Monday, May 10, 2010

Peak Oil

Peak oil is the point in time when the maximum rate of global petroleum extraction is reached, after which the rate of production enters terminal decline. The concept is based on the observed production rates of individual oil wells, and the combined production rate of a field of related oil wells. The aggregate production rate from an oil field over time usually grows exponentially until the rate peaks and then declines—sometimes rapidly—until the field is depleted.
There are many ways to transport oil. One of the most ways that people use is big trailers. If oil transporting from one country to another very often, people build long tunnel to transport oil very fast on big distance with less money spend. However there is other problem, how to transport oil from one country to another especially is between them there is a sea or ocean, which was solved easily. People decided to use big ships and one of those ship companies is PRISCO.











As we all know oil is very useful part of our life. Every day people use most of the transport which works on petrol and different kind of oil. Entities such as governments or cartels can reduce supply to the world market by limiting access to the supply through nationalizing oil, cutting back on production, limiting drilling rights, imposing taxes, etc. International sanctions, corruption, and military conflicts can also reduce supply. Overall, oil provides about 1/3 of the world's energy usage, most of it for use in transportation. Other forms of energy provide for our electricity needs such as coal, natural gas, nuclear and renewable such as wind, solar and hydroelectric power. Those forms of energy, as not really suitable, as a replacement for oil, as most oil is used in transportation and for manufacturing materials such, as plastic and asphalt.

Very few commodities have become as vital as petroleum since it can be used as a source of energy as well as a raw material in the manufacturing of plastics and fertilizers. As a commodity of strategic importance, petroleum has for long been the object of geopolitical confrontations. Several contemporary geopolitical events were closely related to oil or had consequences on oil supply and prices.

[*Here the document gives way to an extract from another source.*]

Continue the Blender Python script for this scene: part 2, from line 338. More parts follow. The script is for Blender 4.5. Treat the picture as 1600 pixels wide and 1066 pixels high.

Peak Oil is thought to occur when roughly half of the world's oil reserves have been used up. All oil fields peak and then decline by their very nature and the concept of global Peak Oil is simply the extrapolation of this idea to the sum of all known oil fields. Peak Oil is thought to be imminent because there have been fewer 'super giant' oil field discoveries in recent years to put any potential peak in production further into the future. Usable oil will not run out in the near future but prices will rise as global demand continues to increase (at about 2% per year) and attempts to outstrip a stagnating (or peaking) supply. The actual date that Peak Oil occurs is not as important as the fact that global oil output will probably fall short of demand.

Of course, oil supplies may be constrained not just by geological factors but for other reasons as well including geopolitical instability (e.g. conflict, political manipulation / unrest), a physical shortage of rigs, a deteriorating oil infrastructure, lack of investment and a rapidly aging oil industry workforce.

Oil will not just "run out" because all oil production follows a bell curve. This is true whether we're talking about an individual field, a country, or on the planet as a whole. It is estimated that the world may have enough oil to year 2030 at current consumption, and enough natural gas to year 2060 if all known reserves were recoverable. Life will not continue as is until every last drop is gone. There continues to be small amounts of oil suspected as reserves around the world, but not in the quantities that will alter the clear shortages and competition for it. It is very unlikely that a child born after 2005 will ever need a driver license, and it is very likely that before 2020 many people around the world will be living without the benefits of oil and will lose the use of natural gas at the same time.